Cette période de grosses pluies est aussi le temps des douches sous la pluie sur le pont pour économiser l’eau… C’est également le temps de franches rigolades comme cet incident qui s’est produit au cours du dîner de galettes complètes maintenu malgré les éléments, et alors que nous somme cloîtrés à l’intérieur à essayer d’amortir la forte gîte et les mouvement irréguliers et brutaux du bateau ; suite à une vague plus forte l’un des nôtres perd l’équilibre pour se retrouver assis sur les genoux d’un autre… s’en suit un sourire malicieux de l’heureuse victime qui pense avoir finalement trouvé un bon siège… sourire de courte durée car on le voit vite se relever grimaçant en se massant les fesses où était restée collée… la galette brûlante qui était posée juste avant dans l’assiette sur les genoux de la personne sur laquelle il s’est assis! Ceci déclenche une énorme crise de fou rire… et le retour de notre skipper qui était parti régler les voiles sur le pont et qui nous rappelle surtout de faire plus attention pour éviter tout accident, que ceci aurait pu être plus grave, et qu’encore plus dans ces moments déjà complexes, il ne fallait pas rajouter d’accident à gérer, et donc être très vigilant pour ne pas tomber, ni être blessé par un équipement mal fixé comme un couteau ou de la vaisselle… il est vrai que nous apprendrons le lendemain que sur un bateau concurrent, un équipier est mal tombé suite à une forte vague et s’est ouvert fortement la joue à un point que le skipper a dû lui raccommoder la joue avec 6 agrafes! Les récits de blessure médiatisés par le Vendée Globe ressurgissent et nous rappelle que nous ne sommes décidément pas dans une aventure ordinaire. Ce qui n’empêchera toutefois pas un peu après au saladier plein de s’envoler des mains de celui qui le tenait… Et de se renverser partout avec la vinaigrette ce qui allait rendre le sol encore plus glissant !
Au-delà des problématiques de sécurité pour le bateau et pour nous, arrivent aussi les questios sur le retard que nous allons prendre (avec le vent changeant, nous ne pouvions tenir les caps choisis et nous devions en plus assumer des périodes sans vent ni vitesse - ceci n’empêchant pas la pluie et autres éléments contre nous de ralentir, eux) avec une arrivée à décaler de 2 jours probablement et les problèmes d’avion et d’agenda de reprise à décaler…
Mais nous gardons le moral et maintenons des moments conviviaux positifs comme la célébration au champagne du passage au 1000 miles restants! (En fait, on cherche un peu toutes les occasions à fêter, en choisissant tantôt les comparatifs au départ ou à l’arrivée!); Ou encore la diffusion de bonne musique dans les baffles exterieures du pont pour relancer l’enthousiasme

Pendant près de 48 heures, il sera difficile d’avancer, jusqu’à ce qu’on prenne la décision de partir en forçant le passage vers le sud pour essayer de sortir de cette zone orageuse, ce qui semble réussi ce 4 décembre matin.
Oh joie au réveil quand nous découvrons l’horizon qui se dégage doucement et les conditions s’améliorer!
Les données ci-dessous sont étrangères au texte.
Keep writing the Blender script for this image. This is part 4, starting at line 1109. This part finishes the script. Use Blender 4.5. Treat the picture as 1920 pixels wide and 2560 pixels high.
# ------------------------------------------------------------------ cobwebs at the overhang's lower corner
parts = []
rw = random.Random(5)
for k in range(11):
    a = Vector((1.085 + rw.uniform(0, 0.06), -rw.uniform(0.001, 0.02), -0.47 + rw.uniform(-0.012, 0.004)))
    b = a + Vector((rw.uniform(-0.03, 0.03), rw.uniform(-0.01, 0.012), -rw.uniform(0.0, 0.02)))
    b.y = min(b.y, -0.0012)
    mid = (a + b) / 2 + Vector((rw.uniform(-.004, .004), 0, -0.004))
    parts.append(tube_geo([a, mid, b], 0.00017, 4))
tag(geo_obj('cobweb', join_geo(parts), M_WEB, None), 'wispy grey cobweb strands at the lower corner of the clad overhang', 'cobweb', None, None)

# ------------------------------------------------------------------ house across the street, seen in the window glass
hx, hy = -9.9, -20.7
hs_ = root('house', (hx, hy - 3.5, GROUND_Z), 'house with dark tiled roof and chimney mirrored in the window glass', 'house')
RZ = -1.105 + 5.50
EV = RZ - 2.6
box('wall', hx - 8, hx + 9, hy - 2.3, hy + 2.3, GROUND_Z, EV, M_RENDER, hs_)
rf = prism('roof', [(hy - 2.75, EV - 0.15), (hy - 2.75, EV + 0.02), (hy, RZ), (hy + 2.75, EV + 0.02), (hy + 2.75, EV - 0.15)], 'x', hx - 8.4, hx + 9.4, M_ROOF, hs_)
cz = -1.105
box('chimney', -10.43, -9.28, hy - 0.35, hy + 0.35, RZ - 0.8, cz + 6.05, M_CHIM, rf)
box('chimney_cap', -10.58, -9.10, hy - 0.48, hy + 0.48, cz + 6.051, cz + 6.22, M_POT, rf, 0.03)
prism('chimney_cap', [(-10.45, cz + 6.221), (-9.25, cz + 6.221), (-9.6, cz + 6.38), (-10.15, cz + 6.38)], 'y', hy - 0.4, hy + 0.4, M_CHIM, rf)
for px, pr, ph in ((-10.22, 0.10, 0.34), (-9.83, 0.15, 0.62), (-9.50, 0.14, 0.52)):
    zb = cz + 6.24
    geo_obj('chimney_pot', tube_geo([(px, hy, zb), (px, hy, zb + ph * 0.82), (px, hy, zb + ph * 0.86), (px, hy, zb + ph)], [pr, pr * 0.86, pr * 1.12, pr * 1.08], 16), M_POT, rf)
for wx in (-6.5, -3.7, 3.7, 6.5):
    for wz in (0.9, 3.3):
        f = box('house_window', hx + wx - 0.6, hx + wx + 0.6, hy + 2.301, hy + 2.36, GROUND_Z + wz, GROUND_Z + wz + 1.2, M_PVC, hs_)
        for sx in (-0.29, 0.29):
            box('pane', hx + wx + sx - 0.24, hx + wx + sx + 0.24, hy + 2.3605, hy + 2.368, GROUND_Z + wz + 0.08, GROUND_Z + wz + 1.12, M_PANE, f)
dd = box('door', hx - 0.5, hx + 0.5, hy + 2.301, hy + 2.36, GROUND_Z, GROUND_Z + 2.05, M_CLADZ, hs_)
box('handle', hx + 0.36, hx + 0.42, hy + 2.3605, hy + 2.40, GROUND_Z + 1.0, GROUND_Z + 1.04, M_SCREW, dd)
Cette journée du 4 décembre sera inondée de soleil et de moral joyeux et optimiste. Vent favorable, ciel sans nuage. Reprise des activités de lecture, contemplation, douche en plein air, apéro et repas - en plus de la barre!
SCHHHHLELELELELE ça glisse sereinement, MMMMH la joie revient dans les cœurs.

Le skipper continue comme chaque jour ses contrôles minutieux des équipements et stocks, pomper l’eau qui apparaît dans les cales, vérifier l’état du,mât ou du moteur par exemple, mille petits points rigoureusement suivis comme je ne l’aurai pas imaginé. De même la tenue du bateau, rangement et propreté, nécessite une rigueur quotidienne.
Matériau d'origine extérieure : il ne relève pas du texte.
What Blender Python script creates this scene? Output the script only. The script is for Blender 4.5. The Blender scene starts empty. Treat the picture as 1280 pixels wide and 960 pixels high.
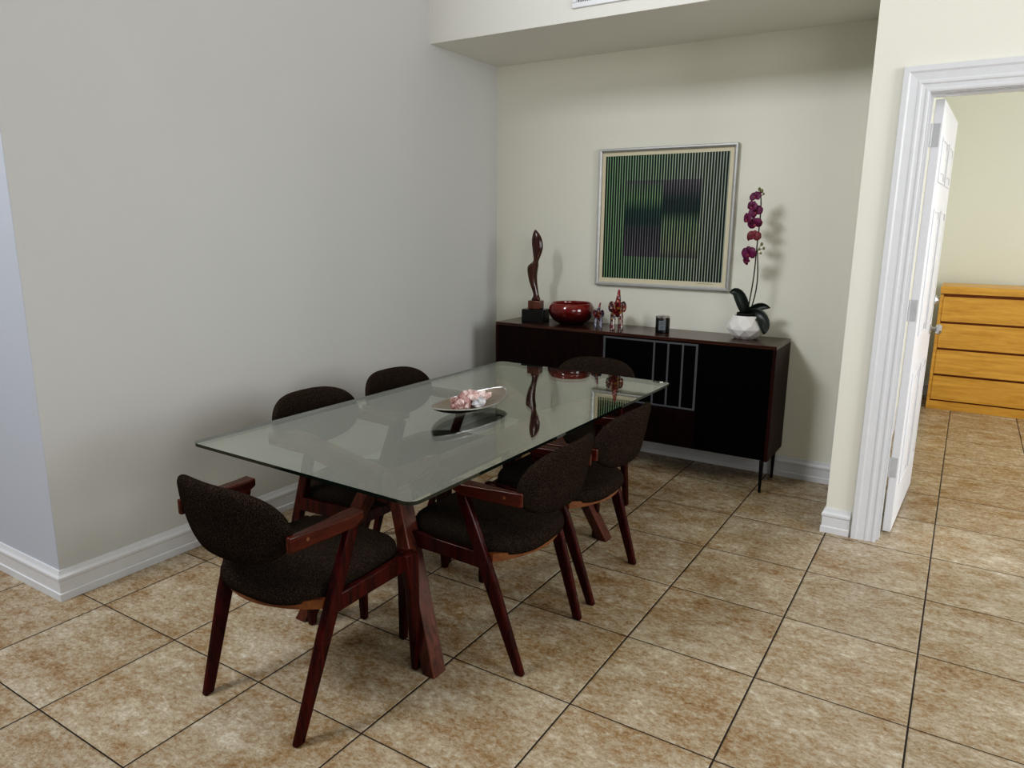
import bpy, bmesh, math, random
from mathutils import Vector, Matrix
PI = math.pi
random.seed(7)
scene = bpy.context.scene
COL = scene.collection

# ------------------------------------------------------------------ camera
T = 0.46                                    # floor tile pitch (m)
CAM = Vector((0.45002, -3.66431, 1.48051))
yaw, pitch, roll, F = 0.5578, -0.2140, 0.0089, 902.5
f = Vector((-math.sin(yaw)*math.cos(pitch), math.cos(yaw)*math.cos(pitch), math.sin(pitch)))
r0 = Vector((math.cos(yaw), math.sin(yaw), 0)); u0 = r0.cross(f)
r = r0*math.cos(roll) + u0*math.sin(roll); u = -r0*math.sin(roll) + u0*math.cos(roll)
cd = bpy.data.cameras.new('camera'); cam = bpy.data.objects.new('camera', cd); COL.objects.link(cam)
cam.matrix_world = Matrix(((r.x, u.x, -f.x, CAM.x), (r.y, u.y, -f.y, CAM.y), (r.z, u.z, -f.z, CAM.z), (0, 0, 0, 1)))
cd.sensor_fit = 'HORIZONTAL'; cd.sensor_width = 36; cd.lens = F/1280*36
cd.clip_start = 0.05; cd.clip_end = 60
scene.camera = cam

# ------------------------------------------------------------------ materials
def newmat(name):
    m = bpy.data.materials.new(name); m.use_nodes = True
    nt = m.node_tree; b = nt.nodes['Principled BSDF']
    return m, nt, b
def N(nt, typ, **kw):
    n = nt.nodes.new(typ)
    for k, v in kw.items():
        if k.startswith('i_'):
            key = k[2:].replace('_', ' ')
            n.inputs[key].default_value = v
        else: setattr(n, k, v)
    return n
def L(nt, a, b): nt.links.new(a, b)
def ramp(nt, fac, stops, interp='LINEAR'):
    n = nt.nodes.new('ShaderNodeValToRGB'); n.color_ramp.interpolation = interp
    e = n.color_ramp.elements
    while len(e) < len(stops): e.new(0.5)
    for i, (p, c) in enumerate(stops):
        e[i].position = p; e[i].color = (*c, 1) if len(c) == 3 else c
    L(nt, fac, n.inputs['Fac']); return n.outputs['Color']
def math_(nt, op, a, b=None, c=None):
    n = nt.nodes.new('ShaderNodeMath'); n.operation = op
    for i, v in enumerate((a, b, c)):
        if v is None: continue
        if isinstance(v, (int, float)): n.inputs[i].default_value = v
        else: L(nt, v, n.inputs[i])
    return n.outputs[0]
def mixc(nt, fac, a, b, mode='MIX'):
    n = nt.nodes.new('ShaderNodeMix'); n.data_type = 'RGBA'; n.blend_type = mode
    for i, v in ((0, fac), (6, a), (7, b)):
        if isinstance(v, (int, float)): n.inputs[i].default_value = v
        elif isinstance(v, tuple): n.inputs[i].default_value = (*v, 1) if len(v) == 3 else v
        else: L(nt, v, n.inputs[i])
    return n.outputs[2]
def bump(nt, b, h, strength=0.1, dist=0.01):
    n = N(nt, 'ShaderNodeBump'); n.inputs['Strength'].default_value = strength; n.inputs['Distance'].default_value = dist
    L(nt, h, n.inputs['Height']); L(nt, n.outputs['Normal'], b.inputs['Normal'])
def coords(nt, which='Object', scale=(1, 1, 1)):
    tc = N(nt, 'ShaderNodeTexCoord'); mp = N(nt, 'ShaderNodeMapping'); mp.inputs['Scale'].default_value = scale
    L(nt, tc.outputs[which], mp.inputs['Vector']); return mp.outputs['Vector']
def noise(nt, vec, scale, detail=4, rough=0.55, dist=0):
    n = N(nt, 'ShaderNodeTexNoise'); L(nt, vec, n.inputs['Vector'])
    n.inputs['Scale'].default_value = scale; n.inputs['Detail'].default_value = detail
    n.inputs['Roughness'].default_value = rough; n.inputs['Distortion'].default_value = dist
    return n.outputs['Fac']

def plain(name, c, rough=0.5, metal=0, spec=0.5, var=0.06, coat=0):
    m, nt, b = newmat(name)
    v = coords(nt); nz = noise(nt, v, 25, 3)
    L(nt, ramp(nt, nz, [(0.3, tuple(x*(1-var) for x in c)), (0.7, tuple(min(1, x*(1+var)) for x in c))]), b.inputs['Base Color'])
    b.inputs['Roughness'].default_value = rough; b.inputs['Metallic'].default_value = metal
    b.inputs['Specular IOR Level'].default_value = spec; b.inputs['Coat Weight'].default_value = coat
    return m
def paint(name, c, rough=0.75):
    m, nt, b = newmat(name)
    v = coords(nt, 'Generated' if False else 'Object')
    big = noise(nt, v, 1.3, 3); fine = noise(nt, v, 90, 3)
    L(nt, ramp(nt, big, [(0.3, tuple(x*0.97 for x in c)), (0.7, c)]), b.inputs['Base Color'])
    b.inputs['Roughness'].default_value = rough; b.inputs['Specular IOR Level'].default_value = 0.25
    bump(nt, b, fine, 0.12, 0.004)
    return m
def wood(name, dark, light, rough=0.35, axis='z', scale=1.0, coat=0.15, spec=0.4):
    m, nt, b = newmat(name)
    s = {'x': (1.2, 14, 14), 'y': (14, 1.2, 14), 'z': (14, 14, 1.2)}[axis]
    v = coords(nt, 'Object', tuple(k*scale for k in s))
    n1 = noise(nt, v, 3.0, 6, 0.6, 0.6); n2 = noise(nt, v, 14.0, 3, 0.6)
    fac = math_(nt, 'ADD', math_(nt, 'MULTIPLY', n1, 0.75), math_(nt, 'MULTIPLY', n2, 0.25))
    L(nt, ramp(nt, fac, [(0.35, dark), (0.68, light)]), b.inputs['Base Color'])
    b.inputs['Roughness'].default_value = rough; b.inputs['Coat Weight'].default_value = coat
    b.inputs['Coat Roughness'].default_value = 0.2; b.inputs['Specular IOR Level'].default_value = spec
    bump(nt, b, n2, 0.05, 0.002)
    return m

M = {}
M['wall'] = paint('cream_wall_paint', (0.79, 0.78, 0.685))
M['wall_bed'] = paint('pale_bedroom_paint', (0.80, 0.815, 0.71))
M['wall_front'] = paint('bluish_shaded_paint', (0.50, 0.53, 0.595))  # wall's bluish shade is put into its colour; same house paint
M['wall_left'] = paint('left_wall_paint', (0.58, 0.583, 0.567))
M['ceil'] = paint('ceiling_paint', (0.80, 0.79, 0.74))
M['trim'] = plain('white_trim_gloss', (0.70, 0.71, 0.73), 0.35, var=0.02)
M['door'] = plain('white_door_paint', (0.84, 0.85, 0.88), 0.38, var=0.02)

def tile_mat():
    m, nt, b = newmat('ceramic_tile')
    tc = N(nt, 'ShaderNodeTexCoord'); sep = N(nt, 'ShaderNodeSeparateXYZ'); L(nt, tc.outputs['Object'], sep.inputs[0])
    tx = math_(nt, 'DIVIDE', sep.outputs[0], T); ty = math_(nt, 'DIVIDE', sep.outputs[1], T)
    def edge(t):
        fr = math_(nt, 'FRACT', math_(nt, 'ADD', t, 100.0))
        return math_(nt, 'MINIMUM', fr, math_(nt, 'SUBTRACT', 1.0, fr))
    ex, ey = edge(tx), edge(ty)
    gx = math_(nt, 'LESS_THAN', ex, 0.0062); gy = math_(nt, 'LESS_THAN', ey, 0.0052)
    grout = math_(nt, 'MAXIMUM', gx, gy)
    # per tile id
    comb = N(nt, 'ShaderNodeCombineXYZ')
    L(nt, math_(nt, 'FLOOR', tx), comb.inputs[0]); L(nt, math_(nt, 'FLOOR', ty), comb.inputs[1])
    wn = N(nt, 'ShaderNodeTexWhiteNoise'); wn.noise_dimensions = '2D'; L(nt, comb.outputs[0], wn.inputs['Vector'])
    sc = N(nt, 'ShaderNodeVectorMath'); sc.operation = 'SCALE'; L(nt, wn.outputs['Color'], sc.inputs[0]); sc.inputs['Scale'].default_value = 7.0
    ad = N(nt, 'ShaderNodeVectorMath'); ad.operation = 'ADD'; L(nt, tc.outputs['Object'], ad.inputs[0]); L(nt, sc.outputs[0], ad.inputs[1])
    mp = N(nt, 'ShaderNodeMapping'); mp.inputs['Scale'].default_value = (0.8, 1.15, 1); L(nt, ad.outputs[0], mp.inputs['Vector'])
    v = mp.outputs['Vector']
    n0 = noise(nt, v, 5.5, 3, 0.6, 0.2)
    n1 = noise(nt, v, 17, 6, 0.75, 0.25)
    n2 = noise(nt, v, 62, 6, 0.80, 0.3)
    n3 = noise(nt, v, 150, 4, 0.8, 0.2)
    n4 = noise(nt, v, 30, 8, 0.78, 0.9)
    fac = math_(nt, 'ADD', math_(nt, 'MULTIPLY', n0, 0.24), math_(nt, 'ADD', math_(nt, 'MULTIPLY', n1, 0.30), math_(nt, 'MULTIPLY', n2, 0.46)))
    c1 = ramp(nt, fac, [(0.37, (0.165, 0.095, 0.047)), (0.44, (0.275, 0.175, 0.088)), (0.50, (0.350, 0.276, 0.186)), (0.56, (0.455, 0.382, 0.278)), (0.63, (0.62, 0.565, 0.460))])
    dk = ramp(nt, n3, [(0.28, (0.40, 0.32, 0.24)), (0.44, (1, 1, 1)), (0.58, (1, 1, 1)), (0.74, (1.35, 1.34, 1.3))])
    c2 = mixc(nt, 0.8, c1, dk, 'MULTIPLY')
    rs_ = ramp(nt, n4, [(0.36, (0.68, 0.50, 0.35)), (0.43, (1, 1, 1)), (0.60, (1, 1, 1)), (0.70, (1.12, 1.14, 1.16))])
    c2 = mixc(nt, 0.85, c2, rs_, 'MULTIPLY')
    tone = math_(nt, 'ADD', 0.94, math_(nt, 'MULTIPLY', wn.outputs['Value'], 0.12))
    tcx = N(nt, 'ShaderNodeCombineColor'); [L(nt, tone, tcx.inputs[i]) for i in range(3)]
    c3 = mixc(nt, 1.0, c2, tcx.outputs[0], 'MULTIPLY')
    c4 = mixc(nt, grout, c3, (0.028, 0.022, 0.018))
    L(nt, c4, b.inputs['Base Color'])
    rg = math_(nt, 'ADD', math_(nt, 'MULTIPLY', n2, 0.22), 0.13)
    rg = math_(nt, 'MAXIMUM', rg, math_(nt, 'MULTIPLY', grout, 0.9))
    L(nt, rg, b.inputs['Roughness']); b.inputs['Specular IOR Level'].default_value = 0.25
    # bevelled tile edges and a slight relief
    hx = math_(nt, 'MINIMUM', math_(nt, 'DIVIDE', ex, 0.016), 1.0); hy = math_(nt, 'MINIMUM', math_(nt, 'DIVIDE', ey, 0.016), 1.0)
    h = math_(nt, 'MINIMUM', hx, hy)
    h2 = math_(nt, 'ADD', h, math_(nt, 'MULTIPLY', n2, 0.10))
    bump(nt, b, h2, 0.55, 0.004)
    return m
M['tile'] = tile_mat()

M['chair_wood'] = wood('dark_red_wood', (0.011, 0.0010, 0.0008), (0.058, 0.0055, 0.0038), 0.25, 'z', 1.0, 0.06, 0.18)
M['arm_wood'] = wood('arm_wood', (0.022, 0.0026, 0.0014), (0.085, 0.015, 0.0060), 0.26, 'y', 1.0, 0.12, 0.28)
M['rail_tan'] = wood('tan_plywood', (0.10, 0.032, 0.010), (0.19, 0.072, 0.022), 0.5, 'x')
M['table_wood'] = wood('table_base_wood', (0.028, 0.006, 0.0035), (0.125, 0.034, 0.018), 0.38, 'z', 1.0, 0.1)
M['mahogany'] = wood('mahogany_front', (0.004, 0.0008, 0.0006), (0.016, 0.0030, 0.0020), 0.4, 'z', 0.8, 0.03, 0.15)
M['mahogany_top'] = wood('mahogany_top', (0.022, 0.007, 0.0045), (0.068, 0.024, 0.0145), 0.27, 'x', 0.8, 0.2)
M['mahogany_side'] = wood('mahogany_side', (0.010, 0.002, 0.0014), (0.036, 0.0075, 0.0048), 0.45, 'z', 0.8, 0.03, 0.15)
M['oak'] = wood('golden_oak', (0.55, 0.265, 0.045), (0.80, 0.44, 0.095), 0.42, 'x', 0.8, 0.05)
M['oak_dark'] = wood('oak_shadow_gap', (0.16, 0.05, 0.015), (0.24, 0.08, 0.025), 0.6, 'x')
M['black_lacquer'] = plain('black_lacquer', (0.0012, 0.0011, 0.0012), 0.5, spec=0.06)
M['grey_inlay'] = plain('grey_inlay', (0.068, 0.071, 0.078), 0.45)
M['black_metal'] = plain('black_metal', (0.008, 0.008, 0.009), 0.4, 0.6)
M['silver'] = plain('brushed_silver', (0.62, 0.63, 0.64), 0.28, 1.0)
M['frame_silver'] = plain('frame_silver', (0.50, 0.50, 0.49), 0.45, 0.75)
M['hinge'] = plain('satin_hinge', (0.58, 0.59, 0.60), 0.4, 0.3)
M['chrome'] = plain('chrome', (0.50, 0.50, 0.51), 0.15, 1.0)
M['black_stone'] = plain('black_stone', (0.004, 0.004, 0.004), 0.25)
M['carved'] = wood('carved_wood', (0.016, 0.0045, 0.003), (0.075, 0.018, 0.010), 0.20, 'z', 1.4, 0.5)
M['carved_base'] = wood('carved_pedestal', (0.05, 0.014, 0.008), (0.16, 0.055, 0.028), 0.25, 'z', 1.2, 0.4)
M['pot'] = plain('white_glazed_pot', (0.78, 0.765, 0.73), 0.42, var=0.02)
M['soil'] = plain('black_nursery_pot', (0.01, 0.009, 0.008), 0.8, var=0.3)
M['leaf'] = plain('orchid_leaf', (0.004, 0.010, 0.006), 0.4, var=0.3)
M['stem'] = plain('orchid_stem', (0.035, 0.030, 0.022), 0.55, var=0.3)
M['bud'] = plain('orchid_bud', (0.16, 0.15, 0.055), 0.5, var=0.3)
M['wick_cap'] = plain('polished_lid', (0.62, 0.58, 0.56), 0.2, 1.0)
M['label_grey'] = plain('grey_paper_label', (0.13, 0.15, 0.17), 0.6)
M['label_ink'] = plain('label_ink', (0.03, 0.035, 0.04), 0.6)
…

On voit toujours peu de choses à regarder sur ce grand océan, un cargo hier et un voilier ce jour (ces petits événements deviennent pour nous des grands, on sort juste pour les constater même de loin…) ; quelques poissons volants dont un magnifique restera sur le pont et permettra de l’étudier - d’un bleu magnifique, longiligne avec de tes belles ailes bleutées également, beaucoup plus beau que les derniers, il fait penser aux créatures du film Avatar… rien d’autre; les ciels nuageux avec un fond clair me font penser aux ciels d’hiver du Berry ou à des peintures de ciels hivernaux d’Angleterre… les levers et couchers de soleil restent dans des tonalités assez semblables sur des pastels doux (sans jamais retrouver les couleurs extraordinaires que nous avons eu le premier soir de croisière en quittant Las Palmas), nous continuons d’avancer sur cet océan immense, uniforme, sans rien qui ne flotte dessus, assez vide.

Le rythme des quarts est bien pris, le sommeil concentré sur quelques séquences récupératrices, les repas rythmant la journée avec les quarts à la barre.
On trouve le temps d’apprécier ce rythme différent régulier, déconnecté de nos anciennes activités et réflexes. Pas d’attente de sonnerie de portable ni de recherche de nouveaux mails, pas de sujets d’occupation denses ni de stress venant occuper l’esprit. Finalement cela aura été plus simple de revenir à cet état serein où la journée passe agréablement sans être remplie - profitons en.